Una sorpresa quest'ultima per gli stessi Governatori che non si aspettavano l'unificazione dei due decreti. Secondo le norme approvate, ha spiegato subito dopo il ministro per la Semplificazione Roberto Calderoli, le Regioni avranno la possibilità di aumentare l'addizionale Irpef fino al 3%, in modo graduale a partire dal 2013 e fino al 2015. La possibilità di ridurre l'Irap, inoltre, sarà data solo agli enti territoriali che non avranno superato l'incremento Irpef del 5%.


La parte variabile che potranno applicare le regioni potrà arrivare fino allo 0,5% nel 2013, fino allo 0,9% nel 2014 e potrà arrivare al 2,1% nel 2015 che si potrebbe aggiungere all'addizionale gia' prevista che ha il tetto attualemtne fissato allo 0,9%. L'incremento, spiega Calderoli, non potrà essere applicato ai primi due scaglioni Irpef.


"L'impressione è che abbiamo cominciato" il federalismo fiscale, "in realtà il processo è quasi terminato", ha affermato il ministro dell'Economia Giulio Tremonti nella conferenza stampa di rito. E subito dopo ''il governo chiederà la delega per la riforma fiscale''. Ma ''il nostro obiettivo è quello di non aumentare la pressione fiscale", ha precisato il titolare di via XX settembre.
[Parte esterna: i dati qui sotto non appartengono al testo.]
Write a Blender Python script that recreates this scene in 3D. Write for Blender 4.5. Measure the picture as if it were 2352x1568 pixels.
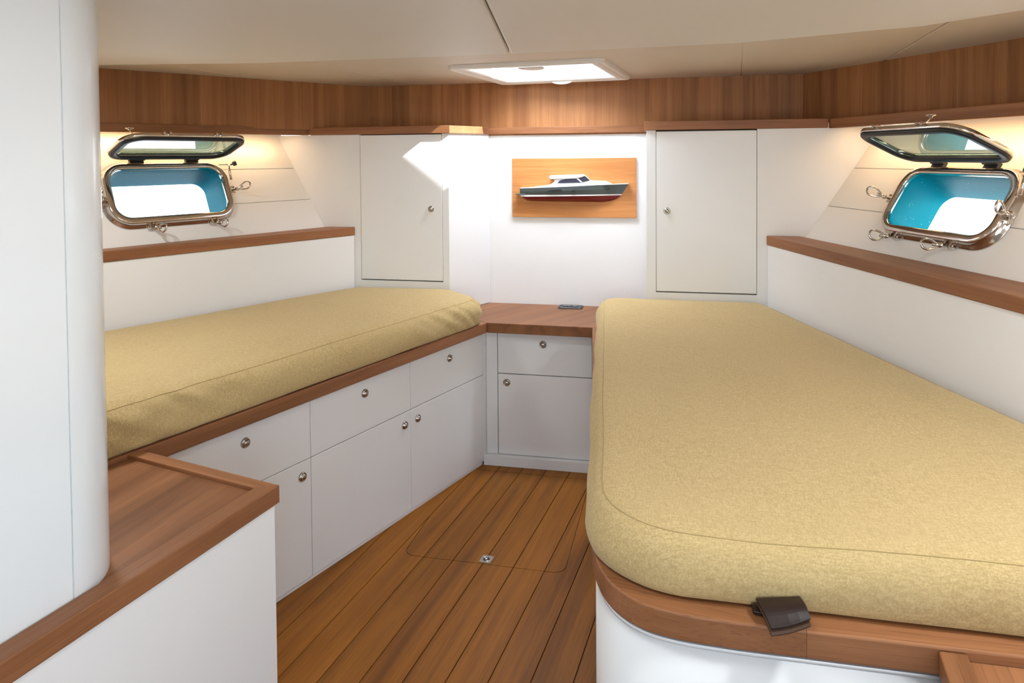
import bpy, bmesh, math, random
from mathutils import Vector, Matrix, noise

random.seed(7)
sc = bpy.context.scene
for o in list(bpy.data.objects):
    bpy.data.objects.remove(o)
C = sc.collection

# ------------------------------------------------------------------ camera
cam_d = bpy.data.cameras.new('camera')
cam = bpy.data.objects.new('camera', cam_d)
C.objects.link(cam)
cam_d.sensor_width = 36.0
cam_d.lens = 1640.0 / 2352.0 * 36.0
cam_d.shift_y = -(784 - 401) / 2352.0
cam_d.clip_start = 0.02
YAW, PITCH, ROLL = math.radians(11.7), math.radians(1.5), math.radians(0.447)
fw = Vector((-math.sin(YAW) * math.cos(PITCH), math.cos(YAW) * math.cos(PITCH), -math.sin(PITCH)))
rt = Vector((math.cos(YAW), math.sin(YAW), 0))
up = rt.cross(fw)
r2 = rt * math.cos(ROLL) - up * math.sin(ROLL)
u2 = up * math.cos(ROLL) + rt * math.sin(ROLL)
cm = Matrix((r2, u2, -fw)).transposed().to_4x4()
cm.translation = (0, 0, 1.5)
cam.matrix_world = cm
sc.camera = cam

# ------------------------------------------------------------------ view, world, lights
sc.view_settings.view_transform = 'Standard'
sc.view_settings.look = 'None'
sc.view_settings.gamma = 1.0
sc.view_settings.use_curve_mapping = False
sc.view_settings.exposure = 0.42
sc.cycles.use_denoising = True
sc.cycles.max_bounces = 10
sc.cycles.diffuse_bounces = 6
sc.cycles.glossy_bounces = 5
sc.cycles.transparent_max_bounces = 12
sc.cycles.sample_clamp_indirect = 6.0

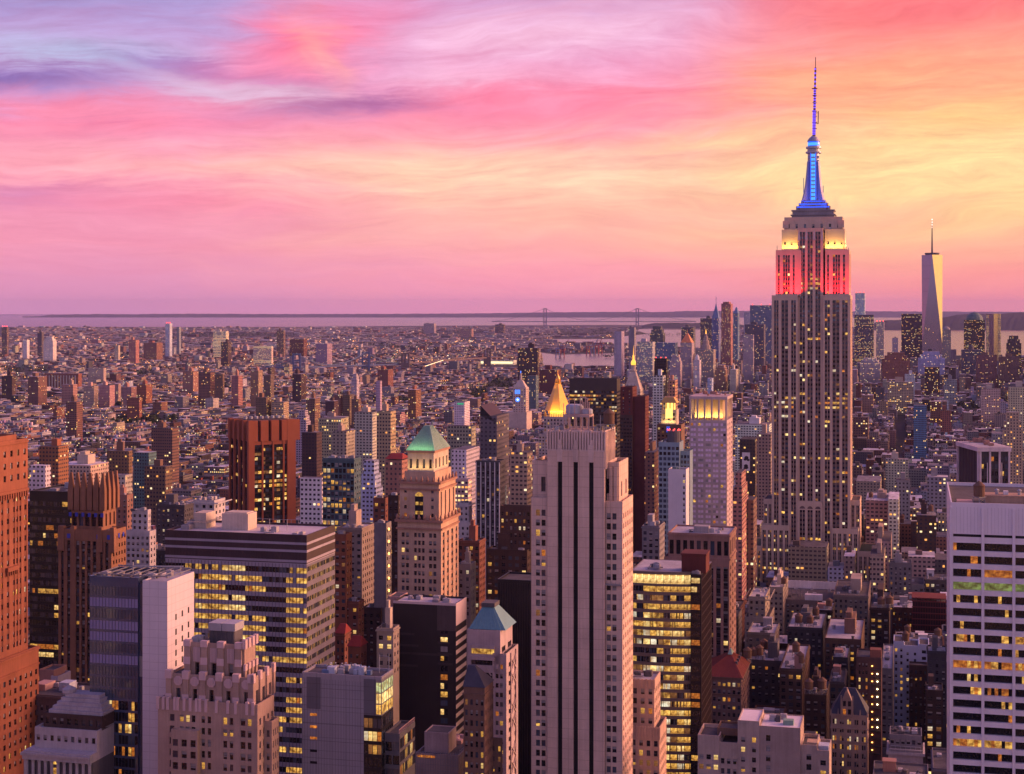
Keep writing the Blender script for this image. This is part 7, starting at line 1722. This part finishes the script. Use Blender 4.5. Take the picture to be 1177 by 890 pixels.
# ================================================================== link everything
def win_T(loc, rz):
    c, s = math.cos(rz), math.sin(rz)
    return lambda p: (loc[0]+p[0]*c-p[1]*s, loc[1]+p[0]*s+p[1]*c, loc[2]+p[2])
NWIN = 0
ONROOF = {'roof_unit', 'roof_hut', 'roof_mast', 'roof_vent', 'roof_drum', 'skylight', 'roof_frame', 'cooling_plant', 'louvre_base', 'water_plant', 'steel_frame', 'chimney', 'aviation_lamp', 'roof_curb', 'davit_rail'}
for b in BLDS:
    root = empty(b.name, (b.ox, b.oy, 0), -b.ang); b.root = root
    grp = {'building': 'city buildings', 'apartment_block': 'city apartment blocks', 'office_block': 'city office blocks', 'office_tower': 'midtown towers', 'skyscraper': 'skyscrapers', 'tower': 'far towers'}.get(b.name)
    tag(root, b.label, b.cat, grp)
    if hasattr(b, 'cm'):
        c, seed, cw_, ch_, lit = b.cmfx
        o = bpy.data.objects.new('wall', block_mesh('wall', [tuple(q)+(c, seed, cw_, ch_, lit) for q in b.cm])); COL.objects.link(o); o.parent = root
    for (pn, mn), (mb, mt) in b.parts.items():
        if mb.f: mb.build(pn, mt, root)
    roofs, ontop = [], []
    for pn, mt, mb, lab in b.single:
        if mb.f:
            o = mb.build(pn, mt, root)
            if lab: o['label'] = lab
            V_ = np.array(mb.v); lo_, hi_ = V_.min(0), V_.max(0)
            if pn == 'roof': roofs.append((lo_, hi_, o))
            elif pn in ONROOF: ontop.append((lo_, hi_, o))
    for lo_, hi_, o in ontop:                              # plant, huts and masts are pieces of the roof they stand on
        c_ = (lo_+hi_)/2
        under = [r for r in roofs if r[0][0]-1 < c_[0] < r[1][0]+1 and r[0][1]-1 < c_[1] < r[1][1]+1 and r[1][2] < hi_[2]]
        if under: o.parent = max(under, key=lambda r: r[1][2])[2]
    vis, hid = [], []
    for wn in b.wins:
        loc, rz, w, h, st, sash = wn
        px, py = b.P(loc[0], loc[1], loc[2]+h/2)
        if py > 912 or px < -40 or px > 1240: continue
        dd = b.w(loc[0], loc[1])[1]; s2 = (FPX/dd)**2*w*h*(1 if rz == 0 else .35)
        ok = 0 <= px < 1177 and 0 <= py < 889 and ZB[int(py), int(px)] == b.zid and s2 > 3.2
        (vis if ok else hid).append((-s2, dd, wn))
    vis.sort(key=lambda t: (round(t[0], 1), t[1]))
    for _, _, (loc, rz, w, h, st, sash) in vis[:100]:
        key = (w, h, st, sash)
        if key not in WINMESH:
            mb = MB(); win_geo(mb, w, h, st, sash); WINMESH[key] = mb.mesh('window', PANE)
        o = bpy.data.objects.new('window', WINMESH[key]); COL.objects.link(o); o.parent = root; o.location = loc; o.rotation_euler = (0, 0, rz); NWIN += 1
    restw = vis[100:]+hid
    if restw:
        mb = MB()
        for _, _, (loc, rz, w, h, st, sash) in restw: win_geo(mb, w, h, st, sash, T=win_T(loc, rz))
        o = mb.build('window', PANE, root); o['kind'] = 'stuff'
    from mathutils import Vector
    for typ, p, tgt, watt, colr, size in b.lights:
        ld = bpy.data.lights.new('flood_lamp', 'AREA'); ld.energy = watt; ld.color = colr; ld.shape = 'RECTANGLE'; ld.size, ld.size_y = size
        ld.spread = rad(120)
        o = bpy.data.objects.new('flood_lamp', ld); COL.objects.link(o); o.parent = root; o.location = p
        o.rotation_euler = (Vector(tgt)-Vector(p)).to_track_quat('-Z', 'Y').to_euler()
print('windows as parts', NWIN, 'objects', len(bpy.data.objects))

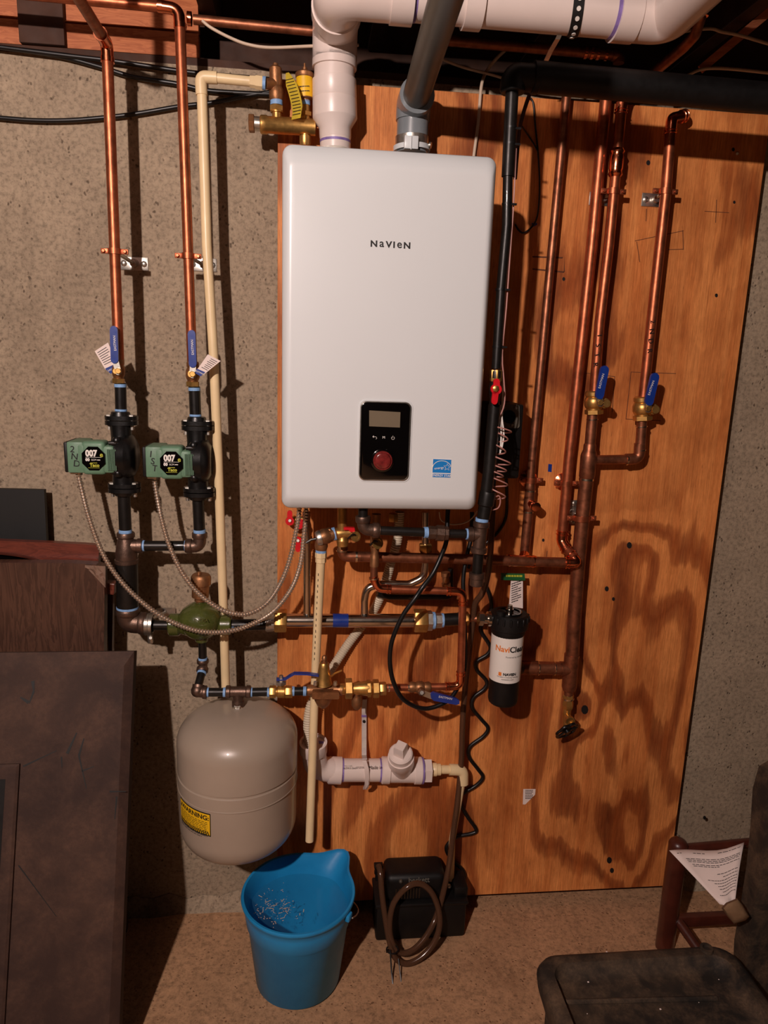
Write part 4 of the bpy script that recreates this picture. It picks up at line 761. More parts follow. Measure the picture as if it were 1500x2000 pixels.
e2t = -tx.cross((to_cam-tx*to_cam.dot(tx)).normalized()); sg = 1 if e2t.x > 0 else -1
if sg < 0:
    _w = wrapf
    def wrapf(cz, a0=0.0, R=None):
        f = _w(cz, -a0, R); return lambda x, y: f(-x, y)
text('Navi', (0, 0, 0), .0158, 'orange_ink', slo, 0, wrapf(.345, -.33), .025, stretch=.98); text('Clean', (0, 0, 0), .0158, 'ink', slo, 0, wrapf(.345, .70), .03, stretch=.94)
text('Powered by NAVIEN', (0, 0, 0), .0044, 'ink', slo, 0, wrapf(.425, .55)); text('NAVIEN', (0, 0, 0), .0072, 'ink', slo, 0, wrapf(.615, .26), .05, stretch=1.0); b = MB(); f = wrapf(.615, -.38); b.add([f(-.003, -.005), f(.005, -.005), f(.005, .005), f(-.003, .005)], [(0, 1, 2, 3)]); b.build('label_mark', 'orange_ink', slo, False)
text('The Leader in Condensing Technology', (0, 0, 0), .0034, 'ink', slo, 0, wrapf(.645, .15), stretch=.8); text('navieninc.com', (0, 0, 0), .0042, 'ink', slo, 0, wrapf(.67, .15))
b = MB(); b.T([(960, 1209, nd), (934, 1208, nd)], 20, 18); b.hexa((944, 1208.5, nd), (934, 1208, nd), 14); b.L((958, 1209, nd), (952, 1209, nd), [(0, 15), (1, 15)], 18); b.build('inlet_union', 'stainless', nf)
b = MB().L((985, 1306, nd), (1012, 1305, .12), [(0, 15), (.4, 16), (.8, 16), (1, 14)], 18); b.build('outlet_port', 'black_plastic', nf)
tg = thing('hang_tag', 'long white paper tag with a dark green header standing behind the filter lid', 'tag', P(1008, 1126, .1))
MB().plate([(998, 1130), (1021, 1132), (1021, 1188), (994, 1184)], .1, .001).build('card', 'paper', tg, False); gc = MB().plate([(978, 1119), (1024, 1120), (1025, 1133), (978, 1132)], .105, .004).build('header', 'green_card', tg, False); b = MB(); lines(b, 999, 1140, 1018, 1180, 9, .1012, -.35); b.build('print', 'ink', tg); b = MB(); lines(b, 988, 1123, 1020, 1130, 1, .1092, .01, .5); b.build('print', 'lime_ink', gc)

# ------------------------------------------------------------------ valves and fittings under the boiler
dr = .2
rv = thing('relief_valve', 'bronze relief valve lying on its side with a silver cap under the boiler', 'valve', P(640, 1050, dr))
b = MB().L((626, 1050, dr+.01), (656, 1042, dr), [(0, 14), (.2, 16), (.5, 15), (.6, 12), (1, 12)], 20); b.L((628, 1056, dr), (627, 1074, dr), [(0, 12), (.6, 13), (1, 11)], 18); b.hexa((640, 1045.5, dr), (648, 1043.5, dr), 15); b.build('body', 'bronze', rv)
part('cap', 'galvanized', rv, 'L', (617, 1052.5, dr+.012), (627, 1050, dr+.01), [(0, 6), (.1, 13), (.5, 15), (1, 15)], 24); part('test_lever', 'black_steel', rv, 'T', [(618, 1052, dr+.012), (608, 1054, dr+.012), (598, 1060, dr+.012)], 5, 8); ring(rv, (650, 1043.5, dr), (656, 1042, dr), 13)
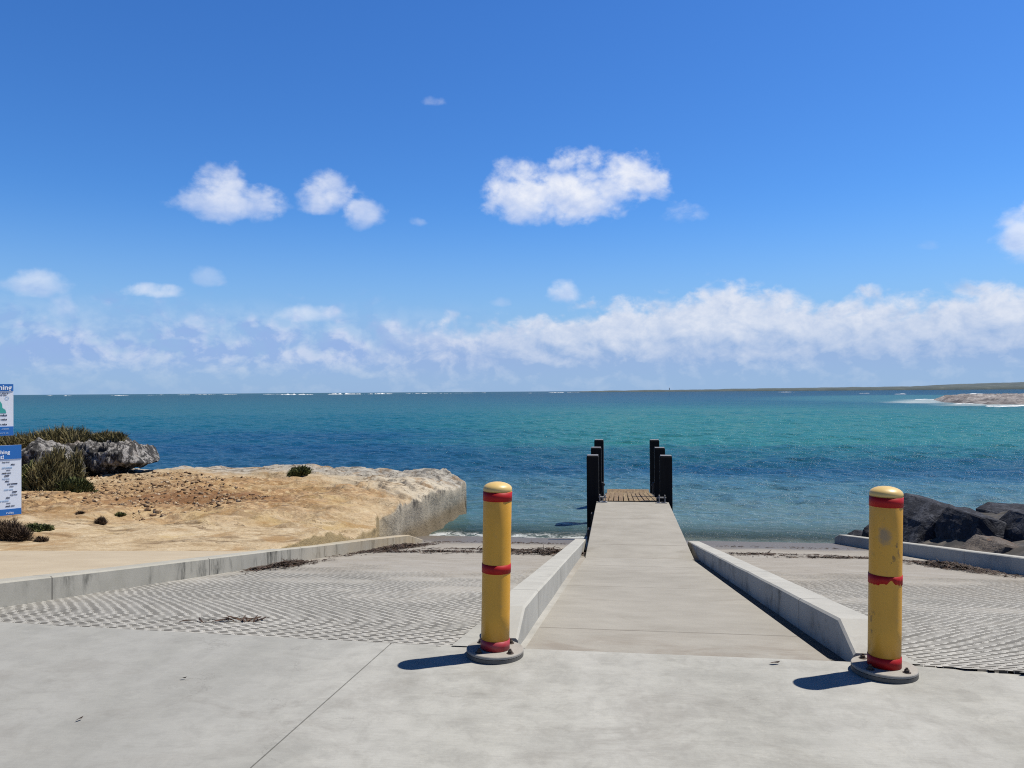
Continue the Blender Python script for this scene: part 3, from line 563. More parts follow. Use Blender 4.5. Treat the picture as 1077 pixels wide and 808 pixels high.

Anzi ''noi la vogliamo ridurre'', ha detto spiegando che per tenere fermo il livello dei tributi "saranno introdotti meccanismi di controllo: pensiamo ad un vincolo".


Tremonti ribadisce la positività della riforma. ''Il federalismo unisce e non divide. Siamo convinti che questo meccanismo raddrizza l'albero storto della finanza pubblica'', dice usando le stesse parole di Umberto Bossi. Il leader della Lega, infatti, lasciando Palazzo Chigi, aveva parlato di ''un'Italia migliore, che costerà meno'' e di ''albero storto della finanza pubblica'' finalmente ''raddrizzato''.


Di tutt'altra opinione il leader dell'Udc Pier Ferdinando Casini che parla di un "provvedimento pericoloso" che piace solo alla Lega Nord che "da partito della demagogia diventa ora il partito delle tasse" perché ora regioni e enti locali potranno aumentare l'Irpef e, di conseguenza, le tasse a cittadini e famiglie.


Il leader centrista invita Pd e Idv ad ''uscire dal letargo'' e ''spiegare che questo è un falso federalismo, che non trasferisce risorse dal centro alla periferia riequilibrando il divario tra Nord e Sud ma mette le mani nelle tasche degli italiani''.


La decisione di riunificare i decreti su costi standard e fisco, però, viene giudicata ''sbagliata'' dai Governatori, riunitisi subito dopo l'approvazione del Cdm. "E' una questione di metodo - ha spiegato il presidente Vasco Errani - Non condividamo ciò che è stato fatto anche perché, non piu' di 48 ore fa, nell'incontro con i ministri competenti avevamo definito un metodo di lavoro che non prevedeva la riunificazione dei due decreti".